760C.61/2142: Telegram

The Ambassador in the Soviet Union (Harriman) to the Secretary of State

76. For the President and the Secretary. Without advance notice Molotov5 called me to the Kremlin shortly after midnight. After keeping me waiting for some 15 minutes he received me and apologized for the delay by saying that the paper he was giving me had just been [Page 1218] completed. Molotov said he hoped the statement, which related to Poland, would be found to conform to the spirit of the conversations at Tehran6 with President Roosevelt and Prime Minister Churchill and added “as everyone else is talking about Poland it would be wrong for us to remain silent”. The text is to be released by Tass7 this morning as an authorized statement.
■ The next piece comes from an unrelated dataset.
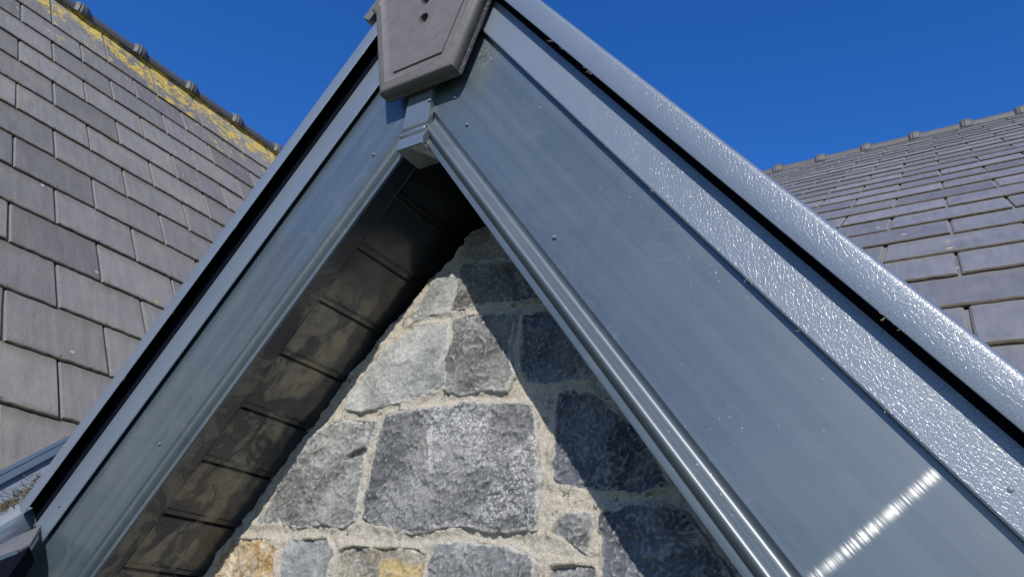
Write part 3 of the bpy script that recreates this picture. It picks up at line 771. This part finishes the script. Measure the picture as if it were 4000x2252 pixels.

The Embassy’s translation is contained in my next following telegram.

Harriman
  1. Vyacheslav Mikhailovich Molotov, People’s Commissar for Foreign Affairs and First Assistant Chairman of the Council of People’s Commissars of the Soviet Union.
  2. For documentation on the conferences between President Roosevelt, British Prime Minister Churchill, and Marshal Stalin, Chairman of the Council of People’s Commissars of the Soviet Union, with their advisers, at Tehran, November 28–December 1, 1943, see Foreign Relations, The Conferences at Cairo and Tehran, 1943.
  3. Telegraph Agency of the Soviet Union, official communication organization of the Soviet Government.